UWA-AIMS Postdoctoral Research Associate

Fulbright Scholar
UWA-AIMS Research Associate

BEng (Hons) Melb. • MSc (cum laude) TUDelft NTNU UPC • PhD UWA

+61 8 6488 3654

Andrew’s research investigated through a laboratory and an extensive field experiment how hydrodynamic processes affect the temporal and spatial variability in size, concentration and transport of sediment in a fringing coral reef. His research demonstrated that at a small (within canopy) scale, suspended sediment is unrelated to shear stresses derived from the logarithmic mean current profile or turbulence measured above the roughness, but is instead correlated to the bed stresses within the roughness canopy layer. At large reef-wide scales, sea-swell waves, infragravity waves and currents may all contribute to sediment transport on a reef flat, while in a lagoon, the sea-swell waves and currents are important.

Andrew initially worked as a coastal and maritime engineer where he was involved in the analysis of coastal processes in Victoria, Western Australia and S.E. Asia.
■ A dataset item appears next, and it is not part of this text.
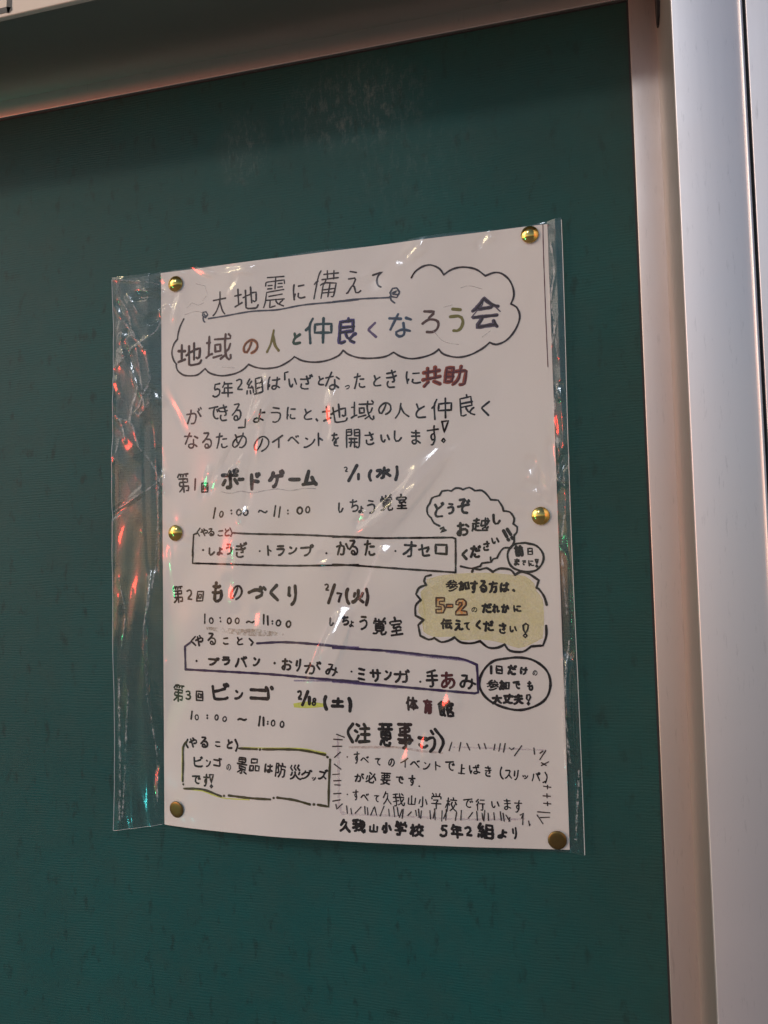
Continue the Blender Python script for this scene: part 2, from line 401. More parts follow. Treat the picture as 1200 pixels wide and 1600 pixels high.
INK_OUTLINES = [
    ('heading_underline', 'slate', 0.8, ['288 2685 380 2688 542 2697 689 2690 834 2699 1022 2696 1136 2696', '999 2698 1136 2699 1307 2688', '283 2705 270 2691 252 2705 255 2723 273 2724 283 2708 270 2700 263 2711', '255 2693 258 2676 265 2668', '1354 2707 1340 2684 1312 2692 1305 2713 1319 2734 1341 2734 1354 2712', '1316 2709 1341 2720 1320 2701 1343 2700', '1305 2693 1311 2673 1329 2657']),
    ('title_cloud', 'brownblack', 0.85, ['138 2699 116 2660 103 2620 99 2591', '99 2591 76 2564 64 2518 76 2475 93 2453', '90 2450 98 2420 135 2390 187 2381 226 2385 267 2413', '267 2413 297 2385 366 2365 441 2370 491 2388 522 2413', '522 2413 565 2393 626 2381 699 2386 759 2412 783 2430', '783 2430 830 2404 900 2391 970 2396 1029 2416 1050 2440', '1050 2440 1081 2414 1144 2390 1224 2382 1280 2386 1319 2403', '1319 2403 1357 2378 1411 2363 1476 2368 1525 2383 1549 2400', '1549 2400 1573 2373 1637 2352 1701 2357 1765 2384 1803 2412', '1803 2412 1833 2399 1881 2413 1923 2454 1949 2505 1952 2541 1938 2575 1912 2593', '1912 2593 1927 2629 1925 2671 1906 2716 1870 2750 1834 2758 1791 2747', '1791 2747 1744 2786 1681 2804 1627 2799 1583 2776', '1583 2776 1563 2808 1520 2832 1476 2829 1437 2806 1418 2778']),
    ('exclamation_mark', 'k', 0.8, ['1557 2036 1589 2038 1566 1980 1557 2036', '1563 1951 1570 1941 1562 1932 1553 1941 1561 1950', '284 277 307 280 295 237 284 277', '296 226 303 220 295 213 289 220 296 226', '1921 1034 1933 1044 1945 1036 1942 1018 1931 998 1922 1014 1921 1034', '1930 996 1937 986 1929 978 1920 986 1930 996', '1928 708 1940 710 1944 698 1935 680 1926 692 1928 708', '1934 674 1939 668 1933 662 1929 668 1934 674', '1989 1345 2001 1346 1994 1324 1989 1345', '1994 1318 1998 1314 1994 1310 1990 1314 1994 1318']),
    ('exclamation_mark', 'k', 1.4, ['1842 1488 1857 1458', '1862 1446 1865 1443', '1860 1495 1876 1468', '1881 1454 1884 1450']),
    ('wavy_underline', 'grey', 0.4, ['355 1745 411 1734 473 1742 535 1730 608 1738 682 1743 753 1731 824 1738 894 1735']),
    ('activity_box', 'k', 0.9, ['210 1530 191 1524 187 1463 183 1411', '187 1429 184 1372 409 1361 735 1346 1115 1341', '981 1347 1115 1337 1367 1314 1604 1293', '1604 1293 1607 1379 1608 1457 1593 1463', '1593 1463 1315 1469 1185 1473 1074 1484 984 1484', '422 1525 533 1516 831 1500 1119 1477']),
    ('activity_box', 'purpleblack', 1.1, ['560 952 709 958 883 948 1108 925', '974 932 1249 916 1462 894 1619 878 1695 850', '1695 850 1698 785 1698 719 1681 714', '1681 714 1299 743 973 769', '1105 765 882 779 589 798 138 813', '138 813 136 877 135 933 171 956']),
    ('activity_box', 'purple', 0.7, ['894 952 1108 932', '974 927 1108 935', '1248 910 1462 886 1619 871 1675 856', '766 766 939 767 1105 758', '973 763 1105 753 1299 735']),
    ('activity_box', 'oliveblack', 1.05, ['454 418 557 418', '572 417 576 418', '589 419 789 425 930 406', '940 396 942 395', '955 384 948 260 946 158 890 164', '869 165 872 165', '849 164 767 181 674 188', '653 185 655 185', '636 177 518 176 398 181', '370 177 372 178', '355 174 244 201 129 197', '124 219 125 218', '121 233 123 323 124 411 144 438']),
    ('notice_dashes', 'brownblack', 0.5, ['1551 442 1565 482', '1599 441 1608 481', '1637 477 1650 447', '1692 475 1699 453', '1720 479 1728 454', '1765 450 1771 477', '1788 445 1796 480', '1810 441 1819 481', '1838 461 1848 452 1860 462', '1861 425 1896 472', '1952 463 1954 434', '1980 439 1993 449', '2006 451 1977 409', '1985 395 2006 383', '1984 382 2018 400', '1989 304 2004 312', '1991 287 2024 283', '1987 243 2021 242', '1988 209 2021 207', '1960 169 2016 166', '1971 143 2013 146', '1957 154 1982 116', '2009 292 2008 275', '2005 253 2005 234', '2006 216 2006 199', '990 507 1030 494', '975 483 1019 481', '969 448 1016 450', '978 395 1008 421', '977 362 1010 339', '968 312 1003 316', '973 282 1010 285', '977 263 1006 263', '973 220 1010 224', '968 185 1006 193', '984 170 988 148 1017 174', '1039 165 1043 131', '1061 154 1065 129', '1083 133 1113 164', '1132 167 1134 132', '1145 163 1148 130', '1178 164 1162 129', '1182 168 1191 130', '1229 173 1209 126', '1252 160 1255 128', '1276 173 1281 126', '1294 170 1300 132', '1318 160 1304 123', '1324 163 1318 120', '1363 151 1346 134', '1384 159 1388 135', '1398 165 1401 128', '1412 158 1408 123', '1453 161 1456 122', '1474 152 1468 125', '1476 168 1478 119', '1512 161 1509 114', '1532 167 1529 118', '1535 162 1519 127', '1581 156 1575 119', '1604 166 1601 123', '1657 158 1636 131', '1677 165 1679 123', '1702 156 1705 127', '1715 170 1709 121', '1730 158 1731 124', '1757 161 1759 128', '1787 165 1791 126', '1800 158 1804 123', '1813 151 1830 124', '1831 141 1826 122', '1879 152 1893 160 1885 138', '1893 160 1889 109', '1917 126 1920 107', '1920 105 1923 111']),
    ('bubble_outline', 'k', 0.85, ['1531 1522 1505 1536 1491 1560', '1491 1562 1473 1582 1471 1614 1485 1634', '1485 1634 1496 1660 1523 1669 1534 1672', '1534 1672 1547 1692 1577 1695 1593 1690', '1593 1690 1615 1704 1641 1701 1651 1695', '1651 1695 1683 1704 1709 1687', '1709 1687 1745 1686 1770 1662 1785 1640', '1785 1640 1821 1636 1840 1604 1845 1583', '1845 1583 1875 1577 1895 1545 1889 1520', '1889 1520 1908 1504 1905 1478 1892 1464', '1892 1464 1891 1433 1875 1405', '1875 1405 1839 1404 1818 1379 1807 1358', '1807 1358 1789 1354 1778 1339', '1776 1362 1776 1339 1734 1335 1724 1319', '1724 1321 1682 1311 1630 1322', '1536 1508 1552 1514 1554 1505 1535 1490 1562 1500']),
    ('circle_outline', 'k', 0.95, ['1946 1427 1891 1421 1861 1388 1860 1347 1882 1309 1942 1289 1992 1296 2023 1333 2025 1373 1996 1411 1946 1426']),
    ('bubble_outline', 'k', 1.0, ['1483 1283 1456 1277 1448 1253 1458 1235', '1458 1235 1423 1222 1406 1191 1429 1163', '1429 1163 1402 1134 1401 1087 1440 1066', '1440 1066 1413 1040 1422 989 1464 970 1491 978', '1491 978 1527 958 1570 968 1591 981', '1591 981 1621 957 1673 952 1714 962', '1714 962 1754 931 1799 931 1830 946', '1830 946 1855 916 1915 911 1955 936', '1955 936 2010 940 2027 985 2028 1033', '2034 1131 2023 1171 1999 1207 1989 1212', '1989 1212 2001 1247 1957 1278 1917 1289 1891 1275', '1891 1275 1867 1301 1816 1307 1785 1292', '1785 1292 1755 1311 1723 1304 1692 1310 1685 1295']),
    ('circle_outline', 'k', 1.05, ['1823 878 1894 884 1963 871 2021 826 2039 766 2022 702 1976 662 1896 638 1816 650 1746 684 1709 734 1709 785 1736 835 1777 868 1823 878']),
    ('numeral_outline', 'darkbrown', 0.75, ['1506 1172 1546 1171 1546 1155 1521 1155 1521 1141 1542 1137 1549 1120 1539 1099 1504 1098 1503 1116 1529 1116 1529 1128 1504 1129 1506 1172', '1556 1139 1587 1139 1587 1124 1555 1125 1556 1139', '1603 1152 1616 1164 1639 1164 1652 1151 1652 1136 1627 1109 1654 1105 1656 1088 1600 1088 1600 1103 1631 1136 1631 1146 1618 1147 1615 1136 1602 1138 1603 1152']),
    ('title_shadow', 'greyviolet', 0.5, ['1716 2546 1771 2602 1785 2642', '1788 2638 1859 2561']),
    ('pencil_sketch', 'pencil', 0.3, ['214 2886 266 2868 281 2819 253 2787', '156 2757 188 2783 227 2766 259 2775', '142 2722 214 2732 265 2715', '1667 2700 1710 2706 1773 2683', '1522 2497 1575 2438 1649 2415', '1767 2442 1809 2470', '366 2413 441 2401', '1579 2611 1622 2618']),
    ('sheet_edge_line', 'maroon', 0.35, ['2079 2970 2077 2845 2077 2687 2077 2529 2078 2383 2079 2268']),
]
INK_FILLS = [
    ('highlighter_fill', 'yellowwash', ['1461 1263 1546 1282 1682 1289 1785 1287 1886 1275 1936 1269 1980 1232 1989 1197 2017 1156 2019 1056 2011 975 1956 946 1895 928 1825 951 1724 969 1622 966 1580 983 1486 983 1438 1009 1445 1061 1414 1103 1421 1144 1443 1175 1428 1201 1460 1232']),
    ('numeral_fill', 'orange2', ['1506 1172 1546 1171 1546 1155 1521 1155 1521 1141 1542 1137 1549 1120 1539 1099 1504 1098 1503 1116 1529 1116 1529 1128 1504 1129', '1556 1139 1587 1139 1587 1124 1555 1125', '1603 1152 1616 1164 1639 1164 1652 1151 1652 1136 1627 1109 1654 1105 1656 1088 1600 1088 1600 1103 1631 1136 1631 1146 1618 1147 1615 1136 1602 1138']),
    ('highlighter_fill', 'limewash', ['760 652 836 664 927 656 922 639 836 631 764 633', '114 411 122 413 120 236 112 233', '460 426 587 428 800 435 936 416 934 410 789 428 527 421', '132 193 244 197 358 170 519 170 519 164 359 164 244 190']),
    ('smudged_pencil_line', 'scribble', ['262 1037 356 1032 456 1025 554 1025 709 1003 712 993 603 988 481 992 356 1008 268 1021']),
    ('brown_marker_line', 'brownwash', ['1052 450 1188 456 1295 457 1421 442 1520 433 1519 425 1421 431 1295 447 1166 443 1052 440']),
    ('mauve_marker_line', 'mauvewash', ['990 499 1003 499 1004 365 1005 171 1034 134 1292 134 1601 130 1900 138 1898 129 1601 121 1292 124 1012 121 992 160', '1567 462 1710 462 2008 457 2008 449 1709 454 1566 454']),
]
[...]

He was also involved in the design of engineering solutions for coastal infrastructure for Government departments at local, state and national levels as well as for private clients. He has been involved in a number of specialised projects including the design of regional tsunami warning system infrastructure. Andrew has a Bachelor of Engineering (Civil) with honours from The University of Melbourne as well as a Master of Engineering (Coastal and Marine Engineering and Management) that was jointly awarded by Delft University of Technology (The Netherlands), The Norwegian University of Science and Technology (Norway) and Universitat Politecnica de Catalunya (Spain).

Andrew is a Research Associate at The UWA Oceans Institute based in the Indian Ocean Marine Research Centre at The University of Western Australia. His research considers how physical processes (i.e., waves and currents) affect a range of benthic ecosystems. He is also involved in quantifying wave energy resources in the Indian Ocean region. He lectures in Coastal and Physical Oceanography as well as Geomorphology. He also coordinates and delivers courses in conjunction with other universities in Indian Ocean region.

In 2017, he was awarded a Fulbright Post-doctoral scholarship to undertake research with The US Geological Survey in sediment transport processes within a range of reef environments.